== Provided material ==
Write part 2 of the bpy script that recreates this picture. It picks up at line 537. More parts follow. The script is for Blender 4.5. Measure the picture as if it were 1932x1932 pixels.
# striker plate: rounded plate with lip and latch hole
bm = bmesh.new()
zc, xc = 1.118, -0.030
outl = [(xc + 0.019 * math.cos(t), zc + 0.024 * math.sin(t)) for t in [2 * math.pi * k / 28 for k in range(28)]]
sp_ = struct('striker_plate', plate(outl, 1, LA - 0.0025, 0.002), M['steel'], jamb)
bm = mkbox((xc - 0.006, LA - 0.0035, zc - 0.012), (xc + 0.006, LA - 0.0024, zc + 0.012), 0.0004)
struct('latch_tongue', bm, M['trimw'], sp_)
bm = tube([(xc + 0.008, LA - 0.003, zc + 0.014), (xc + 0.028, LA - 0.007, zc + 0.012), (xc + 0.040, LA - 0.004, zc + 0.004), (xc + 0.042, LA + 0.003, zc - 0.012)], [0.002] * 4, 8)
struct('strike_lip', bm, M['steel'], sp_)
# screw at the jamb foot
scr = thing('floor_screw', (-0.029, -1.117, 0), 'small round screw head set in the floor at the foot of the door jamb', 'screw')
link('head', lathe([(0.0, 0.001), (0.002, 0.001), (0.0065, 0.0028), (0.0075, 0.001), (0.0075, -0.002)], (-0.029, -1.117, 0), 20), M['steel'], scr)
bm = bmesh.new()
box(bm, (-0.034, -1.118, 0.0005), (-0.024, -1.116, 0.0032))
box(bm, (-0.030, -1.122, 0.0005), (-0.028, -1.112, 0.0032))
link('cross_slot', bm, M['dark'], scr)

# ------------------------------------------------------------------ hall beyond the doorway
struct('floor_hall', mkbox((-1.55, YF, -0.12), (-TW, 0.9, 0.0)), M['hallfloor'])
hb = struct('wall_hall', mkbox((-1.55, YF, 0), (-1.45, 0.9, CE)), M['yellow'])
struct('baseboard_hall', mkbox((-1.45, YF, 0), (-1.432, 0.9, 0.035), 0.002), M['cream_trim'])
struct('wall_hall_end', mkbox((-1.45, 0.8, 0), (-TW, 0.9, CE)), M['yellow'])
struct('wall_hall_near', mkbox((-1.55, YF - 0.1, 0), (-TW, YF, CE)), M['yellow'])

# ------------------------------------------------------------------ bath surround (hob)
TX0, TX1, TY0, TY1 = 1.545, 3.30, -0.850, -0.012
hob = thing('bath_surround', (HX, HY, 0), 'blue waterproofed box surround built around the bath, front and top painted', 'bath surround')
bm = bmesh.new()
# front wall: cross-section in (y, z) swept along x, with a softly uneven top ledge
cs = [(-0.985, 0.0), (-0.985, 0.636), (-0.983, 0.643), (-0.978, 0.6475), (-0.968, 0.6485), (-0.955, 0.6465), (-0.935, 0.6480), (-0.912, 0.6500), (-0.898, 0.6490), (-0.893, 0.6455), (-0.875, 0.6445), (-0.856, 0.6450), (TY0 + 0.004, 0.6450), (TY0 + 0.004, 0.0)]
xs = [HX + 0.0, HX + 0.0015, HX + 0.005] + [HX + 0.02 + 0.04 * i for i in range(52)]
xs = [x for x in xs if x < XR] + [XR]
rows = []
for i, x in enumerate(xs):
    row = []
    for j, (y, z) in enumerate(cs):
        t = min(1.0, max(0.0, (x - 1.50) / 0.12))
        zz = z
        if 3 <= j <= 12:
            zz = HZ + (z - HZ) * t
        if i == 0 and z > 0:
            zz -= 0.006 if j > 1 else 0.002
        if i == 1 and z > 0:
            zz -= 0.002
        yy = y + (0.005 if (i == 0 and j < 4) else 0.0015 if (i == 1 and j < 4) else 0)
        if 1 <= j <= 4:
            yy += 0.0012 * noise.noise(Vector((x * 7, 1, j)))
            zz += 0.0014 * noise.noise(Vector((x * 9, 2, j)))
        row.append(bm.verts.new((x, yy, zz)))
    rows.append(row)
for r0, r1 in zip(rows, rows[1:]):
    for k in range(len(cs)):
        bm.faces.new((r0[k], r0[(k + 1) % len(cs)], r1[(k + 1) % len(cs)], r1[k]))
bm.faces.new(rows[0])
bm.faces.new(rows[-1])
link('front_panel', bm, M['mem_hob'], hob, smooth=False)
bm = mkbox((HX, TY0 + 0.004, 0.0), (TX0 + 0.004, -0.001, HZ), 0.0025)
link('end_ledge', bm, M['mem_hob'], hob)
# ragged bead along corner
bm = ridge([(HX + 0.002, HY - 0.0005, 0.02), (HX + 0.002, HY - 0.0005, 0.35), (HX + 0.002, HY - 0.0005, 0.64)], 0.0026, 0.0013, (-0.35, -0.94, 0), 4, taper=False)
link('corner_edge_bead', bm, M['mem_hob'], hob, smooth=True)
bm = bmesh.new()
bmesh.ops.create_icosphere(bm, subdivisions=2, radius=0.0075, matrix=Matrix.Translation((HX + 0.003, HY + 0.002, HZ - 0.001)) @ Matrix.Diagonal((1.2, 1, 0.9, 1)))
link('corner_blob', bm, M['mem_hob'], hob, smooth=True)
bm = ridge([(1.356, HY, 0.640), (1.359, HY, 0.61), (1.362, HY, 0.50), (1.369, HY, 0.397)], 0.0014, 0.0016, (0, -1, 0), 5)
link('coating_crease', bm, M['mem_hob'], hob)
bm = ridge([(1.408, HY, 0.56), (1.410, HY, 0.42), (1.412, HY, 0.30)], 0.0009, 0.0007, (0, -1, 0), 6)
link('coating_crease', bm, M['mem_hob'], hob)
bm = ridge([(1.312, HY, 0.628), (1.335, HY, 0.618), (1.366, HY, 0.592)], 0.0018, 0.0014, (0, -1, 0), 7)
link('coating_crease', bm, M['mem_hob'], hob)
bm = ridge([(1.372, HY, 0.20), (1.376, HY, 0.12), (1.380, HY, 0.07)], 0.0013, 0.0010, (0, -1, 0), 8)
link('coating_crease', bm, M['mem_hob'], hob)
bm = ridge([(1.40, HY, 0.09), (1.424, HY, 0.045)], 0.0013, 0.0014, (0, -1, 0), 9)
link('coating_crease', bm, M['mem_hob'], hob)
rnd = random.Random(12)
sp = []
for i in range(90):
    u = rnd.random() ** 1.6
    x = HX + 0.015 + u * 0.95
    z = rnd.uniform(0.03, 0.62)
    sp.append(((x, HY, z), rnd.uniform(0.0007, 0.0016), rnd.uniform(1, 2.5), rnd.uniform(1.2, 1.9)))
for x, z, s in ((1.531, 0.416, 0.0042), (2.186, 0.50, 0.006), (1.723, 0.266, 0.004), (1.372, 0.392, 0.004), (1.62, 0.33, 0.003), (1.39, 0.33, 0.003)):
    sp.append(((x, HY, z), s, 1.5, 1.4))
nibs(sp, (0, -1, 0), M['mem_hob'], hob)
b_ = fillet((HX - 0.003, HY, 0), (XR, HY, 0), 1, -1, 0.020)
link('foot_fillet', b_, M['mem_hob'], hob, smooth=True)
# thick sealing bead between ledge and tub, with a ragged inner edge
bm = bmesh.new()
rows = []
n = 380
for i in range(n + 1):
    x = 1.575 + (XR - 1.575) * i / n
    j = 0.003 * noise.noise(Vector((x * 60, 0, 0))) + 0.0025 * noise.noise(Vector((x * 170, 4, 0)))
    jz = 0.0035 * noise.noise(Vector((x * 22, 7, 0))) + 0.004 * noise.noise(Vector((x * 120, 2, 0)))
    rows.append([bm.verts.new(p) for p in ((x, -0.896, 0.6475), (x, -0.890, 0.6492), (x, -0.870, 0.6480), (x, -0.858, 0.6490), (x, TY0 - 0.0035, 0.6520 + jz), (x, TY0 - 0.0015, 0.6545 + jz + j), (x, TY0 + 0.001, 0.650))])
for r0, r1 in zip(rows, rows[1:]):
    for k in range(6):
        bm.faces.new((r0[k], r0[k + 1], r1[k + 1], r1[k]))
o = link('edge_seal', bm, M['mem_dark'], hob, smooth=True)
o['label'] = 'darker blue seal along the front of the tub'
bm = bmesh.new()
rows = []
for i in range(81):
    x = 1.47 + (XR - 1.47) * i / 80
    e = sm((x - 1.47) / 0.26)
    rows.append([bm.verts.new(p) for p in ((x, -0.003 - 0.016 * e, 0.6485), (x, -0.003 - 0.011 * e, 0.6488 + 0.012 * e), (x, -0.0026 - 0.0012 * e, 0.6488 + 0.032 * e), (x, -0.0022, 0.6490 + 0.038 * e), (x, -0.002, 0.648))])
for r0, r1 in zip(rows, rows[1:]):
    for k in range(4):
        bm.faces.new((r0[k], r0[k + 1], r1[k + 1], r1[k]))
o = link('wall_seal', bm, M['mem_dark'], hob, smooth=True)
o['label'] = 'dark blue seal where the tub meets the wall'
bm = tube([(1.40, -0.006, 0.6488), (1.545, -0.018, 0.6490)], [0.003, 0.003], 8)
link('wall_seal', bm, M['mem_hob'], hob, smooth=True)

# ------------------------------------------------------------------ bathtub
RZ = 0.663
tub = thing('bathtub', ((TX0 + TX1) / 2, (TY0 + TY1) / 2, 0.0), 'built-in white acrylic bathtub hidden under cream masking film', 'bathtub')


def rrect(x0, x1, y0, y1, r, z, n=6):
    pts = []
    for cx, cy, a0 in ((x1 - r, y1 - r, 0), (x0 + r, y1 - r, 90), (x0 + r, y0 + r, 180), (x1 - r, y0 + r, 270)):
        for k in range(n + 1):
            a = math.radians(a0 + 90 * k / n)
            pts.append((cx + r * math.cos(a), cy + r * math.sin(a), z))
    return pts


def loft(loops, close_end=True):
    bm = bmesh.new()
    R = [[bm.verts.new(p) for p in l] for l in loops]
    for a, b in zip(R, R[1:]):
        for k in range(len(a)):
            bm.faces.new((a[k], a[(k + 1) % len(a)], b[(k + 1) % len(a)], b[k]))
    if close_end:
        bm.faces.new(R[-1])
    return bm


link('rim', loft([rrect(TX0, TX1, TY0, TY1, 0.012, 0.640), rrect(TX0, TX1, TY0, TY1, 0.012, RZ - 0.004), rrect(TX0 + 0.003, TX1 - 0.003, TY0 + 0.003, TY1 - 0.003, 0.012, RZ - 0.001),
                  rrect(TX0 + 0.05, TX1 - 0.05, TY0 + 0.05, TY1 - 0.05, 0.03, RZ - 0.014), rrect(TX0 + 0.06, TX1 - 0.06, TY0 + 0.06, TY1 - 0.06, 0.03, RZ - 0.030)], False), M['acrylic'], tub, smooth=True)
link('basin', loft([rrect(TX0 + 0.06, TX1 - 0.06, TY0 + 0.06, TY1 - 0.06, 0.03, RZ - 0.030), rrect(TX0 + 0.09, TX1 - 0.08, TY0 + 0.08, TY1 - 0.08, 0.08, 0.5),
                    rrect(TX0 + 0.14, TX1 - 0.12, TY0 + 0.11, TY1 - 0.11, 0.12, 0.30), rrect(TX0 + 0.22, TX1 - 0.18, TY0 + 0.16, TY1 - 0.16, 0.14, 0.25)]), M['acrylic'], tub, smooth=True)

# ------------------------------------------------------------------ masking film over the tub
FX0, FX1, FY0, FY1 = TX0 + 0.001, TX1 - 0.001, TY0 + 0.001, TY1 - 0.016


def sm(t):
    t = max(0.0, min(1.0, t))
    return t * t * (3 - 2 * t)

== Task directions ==
In the listing above, please print only the lines from the first one to the line where "link('cross_slot', bm, M['dark'], scr)" appears, exactly as written, both of those lines included.

== Answer below ==
Write part 2 of the bpy script that recreates this picture. It picks up at line 537. More parts follow. The script is for Blender 4.5. Measure the picture as if it were 1932x1932 pixels.
# striker plate: rounded plate with lip and latch hole
bm = bmesh.new()
zc, xc = 1.118, -0.030
outl = [(xc + 0.019 * math.cos(t), zc + 0.024 * math.sin(t)) for t in [2 * math.pi * k / 28 for k in range(28)]]
sp_ = struct('striker_plate', plate(outl, 1, LA - 0.0025, 0.002), M['steel'], jamb)
bm = mkbox((xc - 0.006, LA - 0.0035, zc - 0.012), (xc + 0.006, LA - 0.0024, zc + 0.012), 0.0004)
struct('latch_tongue', bm, M['trimw'], sp_)
bm = tube([(xc + 0.008, LA - 0.003, zc + 0.014), (xc + 0.028, LA - 0.007, zc + 0.012), (xc + 0.040, LA - 0.004, zc + 0.004), (xc + 0.042, LA + 0.003, zc - 0.012)], [0.002] * 4, 8)
struct('strike_lip', bm, M['steel'], sp_)
# screw at the jamb foot
scr = thing('floor_screw', (-0.029, -1.117, 0), 'small round screw head set in the floor at the foot of the door jamb', 'screw')
link('head', lathe([(0.0, 0.001), (0.002, 0.001), (0.0065, 0.0028), (0.0075, 0.001), (0.0075, -0.002)], (-0.029, -1.117, 0), 20), M['steel'], scr)
bm = bmesh.new()
box(bm, (-0.034, -1.118, 0.0005), (-0.024, -1.116, 0.0032))
box(bm, (-0.030, -1.122, 0.0005), (-0.028, -1.112, 0.0032))
link('cross_slot', bm, M['dark'], scr)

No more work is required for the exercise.